Sounds hilarious, right?

And yet, remarkably, through it all, Barry remains far funnier than it has any business being. NoHo Hank, the goofy Chechen mobster who employed Barry for the first two seasons, remains one of the goofiest characters on TV, and Sally’s foray into Hollywood offers some biting commentary about how ridiculous the industry can be. Even the show’s tensest moment thus far — Barry’s confrontation with a gun-wielding Cousineau, who tells his former student that he can either turn himself in to the police or die — is alleviated by a brilliant moment in which Cousineau’s gun (an old pistol that was gifted to him by Rip Torn) falls apart as he’s drawing it, the bullets inside it rolling across the room to Barry’s feet. (Winkler absolutely deserves an Emmy for the hilarious way he utters “Oh” as it happens.) Naturally, Barry overpowers him and gets ready to kill him, but he can’t bring himself to do it. After another dramatic moment in which Cousineau urges him to earn his forgiveness, Barry, crazed and at his wit’s end, comes up with a plan to do just that — presumably setting up the rest of the season’s action — but not before the writers fire off one last joke, as a smiling Barry pulls his gun on Cousineau once more and politely asks him to get back in the trunk of his car.

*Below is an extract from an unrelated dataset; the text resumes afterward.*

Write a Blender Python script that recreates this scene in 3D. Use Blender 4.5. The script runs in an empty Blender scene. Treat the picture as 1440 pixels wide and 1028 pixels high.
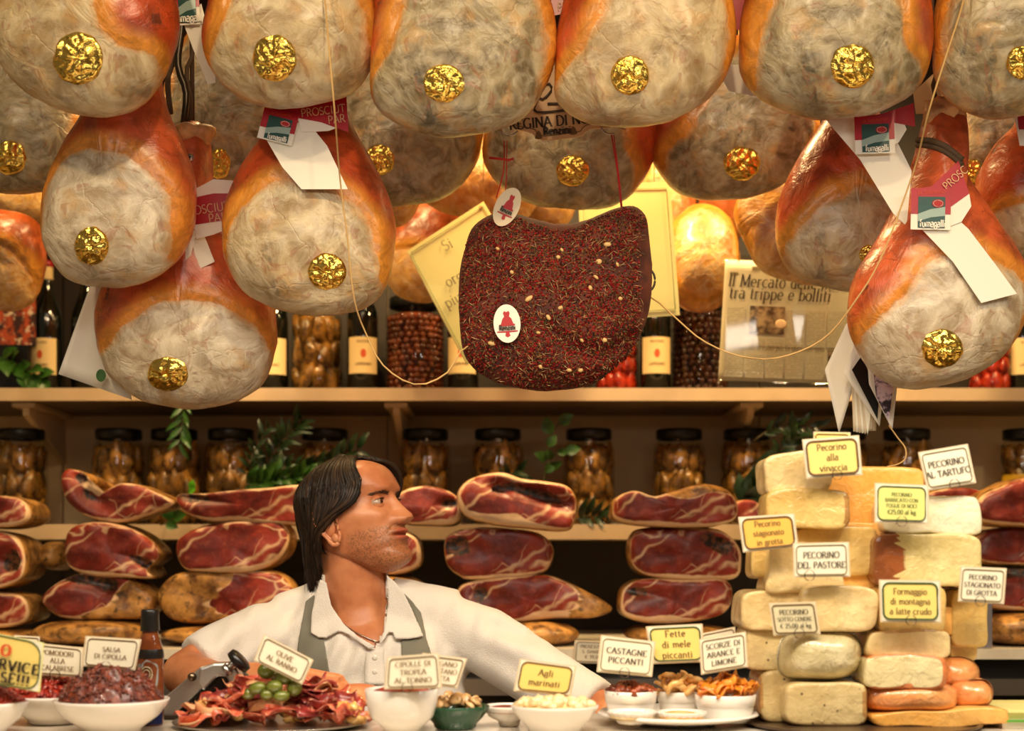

Eventually, there’ll come a time when Barry will have to shift fully over to the drama. But for now, it continues to masterfully toe to the line between genres against all odds. It’s one of the best shows on television, whether it’s making us laugh or horrifying us with grisly murders and moral failings; there’s no telling how long it’ll be able to keep it going, but we’ll absolutely keep tuning in to find out.